Quesada now knows that publishing and all of Marvel’s businesses can be a fast-changing sea.

“Plans change, the business changes, the economy changes,” he muses. “Sometimes, people get hit with bad news, and that includes me. I promise our talent that if there’s bad news to be had that I’ll tell them, straight up. If I was on the other side, that’s how I’d want to be treated. Look, it’s bad and it’s sad when a book gets canceled or whatever the case may be. It’s not easy to hear, ‘Look, we have to do this,’ but again, I’ll always try to explain the ‘why.’ And I think that’s been beneficial to maintaining relationships. I always want to treat people straight up.”

Quesada admits it’s more an art than a science.

“Marvel business is still personal to me,” he says. “I can’t help it. I can’t help it! I’m better these days at separating business from personal, but I view Marvel like extended family as well. The people I work with become part of the family. This is just my gang of guys and gals.”

Flex Your Time

Quesada had a career as a freelance artist before landing at Marvel and still logs his hours at the drawing board. He’s learned a painful lesson about how to do it right.
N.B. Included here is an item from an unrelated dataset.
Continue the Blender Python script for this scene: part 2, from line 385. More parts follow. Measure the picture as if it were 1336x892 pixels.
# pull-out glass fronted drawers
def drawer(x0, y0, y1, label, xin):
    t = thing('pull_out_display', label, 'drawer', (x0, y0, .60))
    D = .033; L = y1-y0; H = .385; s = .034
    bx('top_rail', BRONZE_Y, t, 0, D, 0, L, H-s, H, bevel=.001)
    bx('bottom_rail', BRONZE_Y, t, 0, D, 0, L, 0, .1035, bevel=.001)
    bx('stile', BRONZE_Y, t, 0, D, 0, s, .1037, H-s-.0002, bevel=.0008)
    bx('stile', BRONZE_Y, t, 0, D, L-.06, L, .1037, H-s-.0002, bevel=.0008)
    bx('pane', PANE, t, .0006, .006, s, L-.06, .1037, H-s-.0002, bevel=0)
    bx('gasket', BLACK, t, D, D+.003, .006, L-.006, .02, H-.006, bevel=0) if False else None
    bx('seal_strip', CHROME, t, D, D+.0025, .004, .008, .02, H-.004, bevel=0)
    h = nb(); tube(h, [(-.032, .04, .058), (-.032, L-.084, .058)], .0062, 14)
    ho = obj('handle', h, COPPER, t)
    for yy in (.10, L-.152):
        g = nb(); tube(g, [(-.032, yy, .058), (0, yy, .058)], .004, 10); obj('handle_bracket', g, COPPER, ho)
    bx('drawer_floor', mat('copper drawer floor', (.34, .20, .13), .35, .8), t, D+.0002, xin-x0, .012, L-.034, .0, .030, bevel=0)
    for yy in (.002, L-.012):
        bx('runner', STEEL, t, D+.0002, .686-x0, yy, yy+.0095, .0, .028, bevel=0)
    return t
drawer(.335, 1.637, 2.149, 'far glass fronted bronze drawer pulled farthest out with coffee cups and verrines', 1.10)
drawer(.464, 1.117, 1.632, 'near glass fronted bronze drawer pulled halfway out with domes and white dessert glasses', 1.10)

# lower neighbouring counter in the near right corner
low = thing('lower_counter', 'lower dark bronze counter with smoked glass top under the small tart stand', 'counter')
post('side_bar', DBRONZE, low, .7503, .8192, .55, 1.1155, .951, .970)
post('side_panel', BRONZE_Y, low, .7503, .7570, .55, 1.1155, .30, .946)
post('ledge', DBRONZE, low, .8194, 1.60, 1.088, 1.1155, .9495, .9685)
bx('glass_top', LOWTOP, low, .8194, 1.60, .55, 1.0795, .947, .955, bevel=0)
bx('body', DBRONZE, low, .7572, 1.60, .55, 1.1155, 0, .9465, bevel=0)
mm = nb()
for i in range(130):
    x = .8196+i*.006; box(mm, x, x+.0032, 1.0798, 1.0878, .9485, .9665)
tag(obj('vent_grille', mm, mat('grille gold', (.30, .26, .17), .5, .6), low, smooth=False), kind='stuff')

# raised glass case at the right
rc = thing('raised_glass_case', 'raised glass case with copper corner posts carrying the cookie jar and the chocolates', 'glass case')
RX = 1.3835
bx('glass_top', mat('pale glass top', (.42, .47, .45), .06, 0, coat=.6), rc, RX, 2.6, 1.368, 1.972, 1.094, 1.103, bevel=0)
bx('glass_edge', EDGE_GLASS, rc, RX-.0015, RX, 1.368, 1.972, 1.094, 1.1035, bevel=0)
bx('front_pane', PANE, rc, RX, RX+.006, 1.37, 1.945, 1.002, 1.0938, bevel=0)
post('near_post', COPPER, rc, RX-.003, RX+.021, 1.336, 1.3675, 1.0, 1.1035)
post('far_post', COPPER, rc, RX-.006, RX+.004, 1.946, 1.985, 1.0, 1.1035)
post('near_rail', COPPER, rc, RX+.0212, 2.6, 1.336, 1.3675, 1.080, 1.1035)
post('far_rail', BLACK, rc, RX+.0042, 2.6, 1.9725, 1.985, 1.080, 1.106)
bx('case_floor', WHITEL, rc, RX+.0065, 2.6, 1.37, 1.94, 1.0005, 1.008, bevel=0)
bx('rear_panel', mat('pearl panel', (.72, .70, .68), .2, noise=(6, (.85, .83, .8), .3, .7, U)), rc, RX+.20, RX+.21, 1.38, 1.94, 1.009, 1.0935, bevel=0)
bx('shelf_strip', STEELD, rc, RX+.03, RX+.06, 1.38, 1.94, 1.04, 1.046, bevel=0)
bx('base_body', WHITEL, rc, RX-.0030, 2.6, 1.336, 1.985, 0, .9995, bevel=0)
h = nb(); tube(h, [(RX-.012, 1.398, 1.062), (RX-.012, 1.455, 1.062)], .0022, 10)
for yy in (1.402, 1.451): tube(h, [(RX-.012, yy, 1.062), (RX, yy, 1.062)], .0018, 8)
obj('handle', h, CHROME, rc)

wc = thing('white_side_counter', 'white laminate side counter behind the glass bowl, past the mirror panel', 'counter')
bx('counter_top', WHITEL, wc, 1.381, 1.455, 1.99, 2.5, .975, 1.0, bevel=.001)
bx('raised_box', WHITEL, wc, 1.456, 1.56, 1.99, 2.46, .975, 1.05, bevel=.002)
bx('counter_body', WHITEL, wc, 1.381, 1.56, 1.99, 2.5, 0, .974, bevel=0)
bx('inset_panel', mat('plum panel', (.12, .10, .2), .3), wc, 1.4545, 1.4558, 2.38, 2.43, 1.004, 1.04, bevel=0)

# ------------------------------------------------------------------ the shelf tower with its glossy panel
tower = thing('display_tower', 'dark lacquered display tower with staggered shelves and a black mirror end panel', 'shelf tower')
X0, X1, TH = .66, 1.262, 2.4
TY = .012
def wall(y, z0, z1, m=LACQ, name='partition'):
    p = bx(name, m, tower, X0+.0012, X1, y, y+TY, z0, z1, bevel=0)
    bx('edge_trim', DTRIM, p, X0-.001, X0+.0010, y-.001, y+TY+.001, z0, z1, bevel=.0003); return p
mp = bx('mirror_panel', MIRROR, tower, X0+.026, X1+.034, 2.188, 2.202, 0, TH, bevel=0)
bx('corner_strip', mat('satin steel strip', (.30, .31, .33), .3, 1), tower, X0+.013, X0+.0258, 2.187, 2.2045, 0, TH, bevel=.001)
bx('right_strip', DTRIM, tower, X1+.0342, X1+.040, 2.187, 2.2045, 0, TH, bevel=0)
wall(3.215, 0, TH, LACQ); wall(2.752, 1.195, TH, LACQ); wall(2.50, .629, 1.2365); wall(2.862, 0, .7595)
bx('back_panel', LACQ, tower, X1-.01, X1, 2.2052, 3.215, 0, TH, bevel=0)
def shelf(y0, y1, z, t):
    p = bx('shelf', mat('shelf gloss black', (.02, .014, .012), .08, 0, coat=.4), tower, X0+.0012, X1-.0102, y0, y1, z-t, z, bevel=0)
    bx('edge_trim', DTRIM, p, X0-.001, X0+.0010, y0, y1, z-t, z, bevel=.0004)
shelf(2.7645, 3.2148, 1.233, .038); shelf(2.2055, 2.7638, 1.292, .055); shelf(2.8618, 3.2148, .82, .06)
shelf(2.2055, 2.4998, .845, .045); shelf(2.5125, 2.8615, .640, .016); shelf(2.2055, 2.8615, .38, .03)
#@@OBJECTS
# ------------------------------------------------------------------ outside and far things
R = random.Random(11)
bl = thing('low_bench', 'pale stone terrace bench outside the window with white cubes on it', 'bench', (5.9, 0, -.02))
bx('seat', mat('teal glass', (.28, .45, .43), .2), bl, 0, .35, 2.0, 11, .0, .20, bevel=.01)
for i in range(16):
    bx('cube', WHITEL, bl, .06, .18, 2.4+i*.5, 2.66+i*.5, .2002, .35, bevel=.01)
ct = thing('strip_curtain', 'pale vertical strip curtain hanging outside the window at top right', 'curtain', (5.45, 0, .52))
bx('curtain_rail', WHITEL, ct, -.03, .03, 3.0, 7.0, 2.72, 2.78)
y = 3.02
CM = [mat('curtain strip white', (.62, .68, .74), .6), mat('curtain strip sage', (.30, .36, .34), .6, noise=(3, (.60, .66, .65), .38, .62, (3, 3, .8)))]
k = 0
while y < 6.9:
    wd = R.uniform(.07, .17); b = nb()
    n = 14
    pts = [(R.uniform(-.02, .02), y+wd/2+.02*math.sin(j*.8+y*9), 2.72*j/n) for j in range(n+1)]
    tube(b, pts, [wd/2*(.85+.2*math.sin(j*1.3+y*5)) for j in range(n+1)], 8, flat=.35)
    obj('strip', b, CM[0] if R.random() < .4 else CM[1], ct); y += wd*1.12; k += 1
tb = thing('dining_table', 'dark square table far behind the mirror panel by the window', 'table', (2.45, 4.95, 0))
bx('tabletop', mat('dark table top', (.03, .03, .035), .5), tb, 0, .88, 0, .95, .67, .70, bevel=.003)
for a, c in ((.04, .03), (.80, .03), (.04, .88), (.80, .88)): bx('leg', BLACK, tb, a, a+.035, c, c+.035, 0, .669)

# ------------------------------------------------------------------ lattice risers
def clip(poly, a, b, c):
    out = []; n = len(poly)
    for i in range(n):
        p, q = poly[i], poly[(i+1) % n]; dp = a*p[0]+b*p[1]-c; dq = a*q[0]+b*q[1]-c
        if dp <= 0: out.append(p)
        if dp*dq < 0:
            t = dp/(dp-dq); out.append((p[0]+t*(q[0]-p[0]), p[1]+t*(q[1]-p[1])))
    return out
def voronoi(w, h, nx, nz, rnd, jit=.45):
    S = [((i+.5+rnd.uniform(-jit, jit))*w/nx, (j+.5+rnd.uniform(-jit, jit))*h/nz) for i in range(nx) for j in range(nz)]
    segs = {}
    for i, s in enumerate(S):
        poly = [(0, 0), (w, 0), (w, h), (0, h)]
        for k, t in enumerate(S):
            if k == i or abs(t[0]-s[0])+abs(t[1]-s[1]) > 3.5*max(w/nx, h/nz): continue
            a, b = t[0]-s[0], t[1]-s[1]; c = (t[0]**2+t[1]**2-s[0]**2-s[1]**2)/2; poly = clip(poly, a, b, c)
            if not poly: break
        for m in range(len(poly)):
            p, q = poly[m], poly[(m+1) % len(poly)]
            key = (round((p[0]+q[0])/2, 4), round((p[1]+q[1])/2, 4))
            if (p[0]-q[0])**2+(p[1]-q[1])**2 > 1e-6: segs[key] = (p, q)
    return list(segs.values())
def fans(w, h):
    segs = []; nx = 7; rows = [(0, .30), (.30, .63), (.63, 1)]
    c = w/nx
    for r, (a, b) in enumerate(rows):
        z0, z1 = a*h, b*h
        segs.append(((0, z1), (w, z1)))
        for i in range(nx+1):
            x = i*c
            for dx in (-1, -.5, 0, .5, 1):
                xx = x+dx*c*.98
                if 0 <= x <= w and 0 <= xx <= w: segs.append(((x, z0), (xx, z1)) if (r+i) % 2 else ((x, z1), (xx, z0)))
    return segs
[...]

“Some days you hit the table and it’s ‘Holy crap, I can draw anything!’ And it’s just flowing,” he says. “And there are other days where you can’t make two eyes line up. You can erase and re-draw and erase and re-draw, and you can waste 10 hours trying to draw two eyes in one panel. It’s frustrating, frustrating, frustrating.”

Quesada says he gives this advice to young artists all the time: You can’t beat a problem into submission, and you have to learn to forgive yourself.

“When you’re an artist, pretty much any day can be a Saturday,” he says. “You just have to make up for it next Saturday. You can make your own weekends. You just have to understand your own creative process, and recognize the days when you can really do the job.”

Quesada says that, “there are green days and not-so-green days when you’re drawing. Bag it if you have to. Take the day off, and hit it again the next day. You know what? Those eyes line up.”

AND WHAT ELSE?

“I do my best to surround myself with people who are more talented than me. I’ve seen way too many people in the worlds of entertainment, art, whatever, who live in fear of, ‘If I bring in someone smarter or more talented than me, it’s going to threaten my position.’ But it won’t. It will make for a better product, 100% of the time. And that’s an amazingly positive reflection on you.”

“That’s the great lesson of playing sports, being on teams. Everything is a team. You always want the best players on your team.”

“These days, it’s not just comics I’m involved it. It’s comics, it’s movies, it’s television. It’s theme parks! I walked into the world of theme parks without knowing the first thing of what they were about, but I was lucky enough to be working with Joe Rohde, who’s part of the team on Guardians of the Galaxy, and I asked Joe, ‘Please school me on your thought process.’ Joe created Animal Kingdom at Disney World, which is a revolutionary theme park, and he gave me a guided tour, from the visitor’s view and behind the curtain. It was in invaluable experience, but I only got it because I asked ‘why?’”

“When you’re an artist or a writer, you face two deadly demons every morning: The blank page, and the four walls of your room. And somewhere between that and time you put something actually worthwhile on that paper can lie madness.”

“I’m sure you could find some people who hate my living, breathing guts, but once I’m in your corner, I’m in your corner. I think people know that about me. I hope so, at least.”